Another school system critic, Roy L. Chambers, noted that the school budget had grown by 14 times since 1964, while the county budget had grown by 12 times. But he blamed most of the financial difficulties on "cross-county busing."

This sort of talk was enough to stir the ire of English teacher Sarah McKinney-Ludd, who complained of overcrowded classrooms and inadequate funding. "Rubber bands and paper clips are now given in envelopes of five," she said.

And it was enough to anger Joanne Benson, who represented the Willing Workers of Hill Road, a small community group in the Seat Pleasant area. She noted that Montgomery spends 28 percent more for every pupil than Prince George's, and that the District spends 20 percent more.

Inadequate spending on education caused serious community problems, she said. She had already noted an alarming resurgence of racism, she said, adding that unless something was done there was the "possibility of rioting in the streets" and "other problems too numerous to name at this time."
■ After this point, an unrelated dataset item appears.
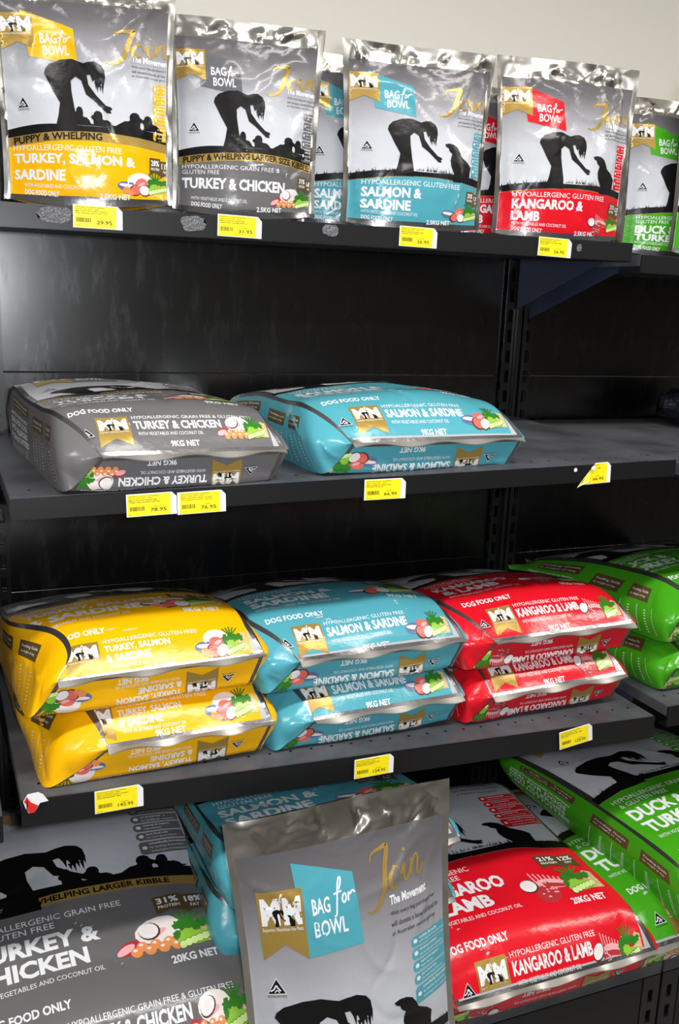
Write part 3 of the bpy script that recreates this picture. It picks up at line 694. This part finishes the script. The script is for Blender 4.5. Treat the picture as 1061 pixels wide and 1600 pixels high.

"For the record," said Hogan when she finished, "I think we ought to talk about wealth discrepancy." One penny of property tax assessment yields $1,010,000 in Montgomery County, Hogan said, but only $660,000 in Prince George's. The "piggyback" income tax will give Montgomery $149.5 million this year, but only $102.6 million to Prince George's. He did not mention the District.

And so it went on, full of sound and fury, signifying . . .

"I don't know if he heard us, but it keeps some of us from having ulcers," said Eugene.

"I don't know that it made any difference," said Goodman.

Said Hogan: "The buck stops here. That's the problem."